**EXERCISE INSTRUCTIONS:** Copy out the data exactly, leaving the pictures behind.

**DATA LINES:**
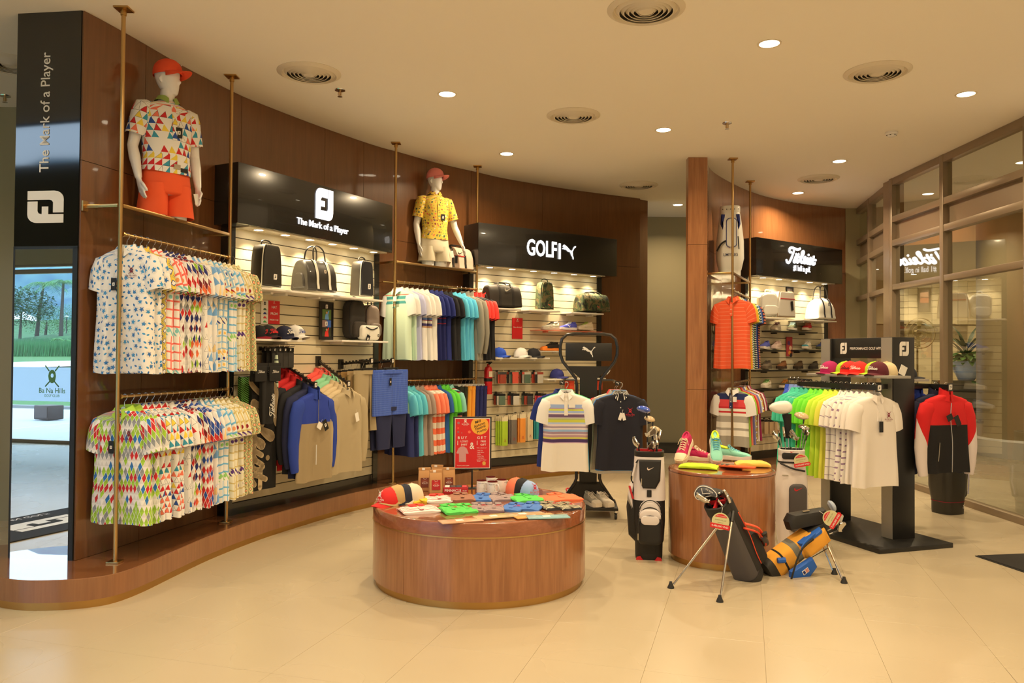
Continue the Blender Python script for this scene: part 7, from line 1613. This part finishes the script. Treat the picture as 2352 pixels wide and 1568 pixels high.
pouch_mb([(-.07, .28), (.075, .28), (.085, .40), (.07, LC), (-.05, LC), (-.075, .40)][::-1], .11, .045).build('upper_pocket', STY, t, MC @ T(.0, -.05, 0)); pouch_mb([(-.075, .28), (-.045, .28), (-.04, LC - .03), (-.07, LC - .03)][::-1], .118, .04).build('blue_side', GB, t, MC @ T(0, -.05, 0))
pouch_mb([(.0, .10), (.07, .06), (.115, .10), (.13, .22), (.10, .30), (.02, .30)][::-1], .05, .02).build('blue_pad', GB, t, MC @ T(.03, -.125, .0)); MB().span((.075, -.1525, .17), (.11, -.150, .225)).build('flag_patch', PRINTW, t, MC)
for k in range(3): MB().span((.077, -.1535, .20 + .008 * k), (.108, -.1525, .204 + .008 * k)).build('flag_stripe', GR_, t, MC)
MB().span((.08, -.1535, .175), (.105, -.1525, .193)).build('flag_field', NVL, t, MC)
MB().tube(smooth_path([(-.06, -.12, .38), (-.07, -.15, .24), (.02, -.17, .10), (.13, -.15, .02), (.16, -.12, .06)], 6), .010, 6, flat=.5).build('strap', GK, t, MC); MB().tube(smooth_path([(-.07, -.10, .42), (-.085, -.13, .30), (-.05, -.15, .22)], 6), .012, 6, flat=.5).build('strap_edge', GB, t, MC); MB().tube([(-.05, -.10, .12), (-.075, -.085, .07)], .02, 8).build('blue_corner', GB, t, MC)
pouch_mb([(-.16, -.055), (.15, -.06), (.175, 0), (.15, .05), (-.13, .06), (-.17, .01)][::-1], .13, .055).build('hood', GK, t, Matrix.Translation(C1 + Vector((-.12, -.03, .085))) @ RY(rad(-10)) @ RZ(rad(8))); MB().box((.0, -.03, .062), (.05, .02, .005)).build('hood_clip', ZIP, t, Matrix.Translation(C1 + Vector((-.12, -.03, .085))) @ RY(rad(-10)))
q0 = C1 + Vector((.02, -.03, -.06)); leg_mesh(q0, Vector((2.375, 5.70, 0)), t); leg_mesh(C1 + Vector((.0, .02, -.06)), Vector((2.40, 5.93, 0)), t)
MB().tube([C1 + Vector((.05, -.04, -.13)), C0.lerp(C1, .5) + Vector((.06, -.09, -.06))], .003, 5).build('stand_wire', BLACK, t)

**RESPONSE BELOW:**
Continue the Blender Python script for this scene: part 7, from line 1613. This part finishes the script. Treat the picture as 2352 pixels wide and 1568 pixels high.
pouch_mb([(-.07, .28), (.075, .28), (.085, .40), (.07, LC), (-.05, LC), (-.075, .40)][::-1], .11, .045).build('upper_pocket', STY, t, MC @ T(.0, -.05, 0)); pouch_mb([(-.075, .28), (-.045, .28), (-.04, LC - .03), (-.07, LC - .03)][::-1], .118, .04).build('blue_side', GB, t, MC @ T(0, -.05, 0))
pouch_mb([(.0, .10), (.07, .06), (.115, .10), (.13, .22), (.10, .30), (.02, .30)][::-1], .05, .02).build('blue_pad', GB, t, MC @ T(.03, -.125, .0)); MB().span((.075, -.1525, .17), (.11, -.150, .225)).build('flag_patch', PRINTW, t, MC)
for k in range(3): MB().span((.077, -.1535, .20 + .008 * k), (.108, -.1525, .204 + .008 * k)).build('flag_stripe', GR_, t, MC)
MB().span((.08, -.1535, .175), (.105, -.1525, .193)).build('flag_field', NVL, t, MC)
MB().tube(smooth_path([(-.06, -.12, .38), (-.07, -.15, .24), (.02, -.17, .10), (.13, -.15, .02), (.16, -.12, .06)], 6), .010, 6, flat=.5).build('strap', GK, t, MC); MB().tube(smooth_path([(-.07, -.10, .42), (-.085, -.13, .30), (-.05, -.15, .22)], 6), .012, 6, flat=.5).build('strap_edge', GB, t, MC); MB().tube([(-.05, -.10, .12), (-.075, -.085, .07)], .02, 8).build('blue_corner', GB, t, MC)
pouch_mb([(-.16, -.055), (.15, -.06), (.175, 0), (.15, .05), (-.13, .06), (-.17, .01)][::-1], .13, .055).build('hood', GK, t, Matrix.Translation(C1 + Vector((-.12, -.03, .085))) @ RY(rad(-10)) @ RZ(rad(8))); MB().box((.0, -.03, .062), (.05, .02, .005)).build('hood_clip', ZIP, t, Matrix.Translation(C1 + Vector((-.12, -.03, .085))) @ RY(rad(-10)))
q0 = C1 + Vector((.02, -.03, -.06)); leg_mesh(q0, Vector((2.375, 5.70, 0)), t); leg_mesh(C1 + Vector((.0, .02, -.06)), Vector((2.40, 5.93, 0)), t)
MB().tube([C1 + Vector((.05, -.04, -.13)), C0.lerp(C1, .5) + Vector((.06, -.09, -.06))], .003, 5).build('stand_wire', BLACK, t)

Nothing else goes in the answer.